The drummer was the last surviving member of Miles Davis’ (known as his first great sextet) group that recorded the 1959 colossal jazz album “Kind of Blue.” It is considered to be the best-selling jazz album in history, having sold over 5 million copies globally. The album was honored as a national treasure by the U.S. House of Representatives.

The legendary group included saxophone legends John Coltrane and “Cannonball” Adderley, pianists Bill Evans and Wynton Kelly, and bassist Paul Chambers.

In a 2009 interview with AFP, Cobb said Davis told the group what he wanted after they had arrived at the Columbia Records studio. “It was just something Miles had on a slip of manuscript paper,” he said. Most of it was done in one take, “because that’s what Miles liked. If you keep doing it over, it gets to be stale a little bit. He figured your first shot is your best shot. But ‘Freddie Freeloader’ needed to be played twice because Miles didn’t like a chord change on the first attempt.”

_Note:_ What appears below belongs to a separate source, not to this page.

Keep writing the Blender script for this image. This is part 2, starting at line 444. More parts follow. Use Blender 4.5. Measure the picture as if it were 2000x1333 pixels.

Remaining with Davis for over four years, Cobb also added to his other milestone recordings such as “Sketches of Spain,” “Someday My Prince Will Come,” and “In Person Friday and Saturday Nights at the Blackhawk.”

After departing from Davis, he and his bandmates Paul Chambers and pianist Wynton Kelly continued to play together as a trio under Kelly’s name. They also became quite an impressive rhythm unit collaborating with John Coltrane, Art Pepper and Benny Golson until Chambers’ untimely death in 1969.

Cobb’s subtle supporting role allowed him to create a colorful background collage of notes that made him the favorite accompanist to legendary vocalists Dinah Washington and Sarah Vaughan. “I guess the sensitivity probably comes from having to work with singers, because you have to really be sensitive there,” he said in an oral history by the Smithsonian, when he was named an NEA Jazz Master in 2009. “You have to listen and just be a part of what’s going on.”

James Wilbur Cobb was born on January 20, 1929, in Washington, D.C. His father Wilbur was a security guard and taxi driver, and his mother Katherine (Bivens) Cobb was a domestic worker. As a young teenager, Cobb listened to jazz albums and stayed up late to hear (one of the first jazz radio disc jockeys) Symphony Sid’s jazz broadcast from New York City. As an avid listener, he fell in love with the drums and worked extra hard as a busboy at a luncheonette and shining shoes to save up enough money to purchase a drum set.

The drummer was basically self-taught and modeled his early basic playing style after Max Roach and Kenny Clarke. Before his 20th birthday, the young drummer had an opportunity to play with Billie Holiday in D.C., and eventually joined Symphony Sid’s road show, where he played with Charlie Parker. He was one of the last musicians to have played with both Parker and Holiday with the exception of fellow drummer Roy Haynes.

Cobb’s first major tour started in 1950 with the saxophonist Earl Bostic, followed by a stint with vocalist Dinah Washington’s band. He later noted it was saxophonist Cannonball Adderley who recommended him to Davis.

Cobb didn’t record as a bandleader until the early 1980s, but his understated rhythmic presence made him a first call drummer, who appeared on hundreds of albums throughout his career. By the 1990s, he was mentoring young musicians like Roy Hargrove, Christian McBride, Wallace Roney and particularly Brad Mehldau, who was an original band member of Cobb’s Mob while still in Cobb’s class at the New School.

He performed well into his late 80s and played in Albuquerque, New Mexico, in 2017, as part of the New Mexico Jazz Festival. Cobb released his last album, “This I Dig of You,” with Smoke Sessions Records in August 2019.

“Jimmy was a great and legendary musician with a one-of-a-kind cymbal beat. Moreover, he was a great and selfless human being who cared deeply about people,” said Paul Stache, owner of Smoke Sessions Records and Smoke Jazz & Supper Club. “It was extremely special to have gotten to work with him and to consider him family. I will miss him dearly.”

In addition to his wife Eleana, Cobb is survived by his daughters Serena and Jaime Cobb.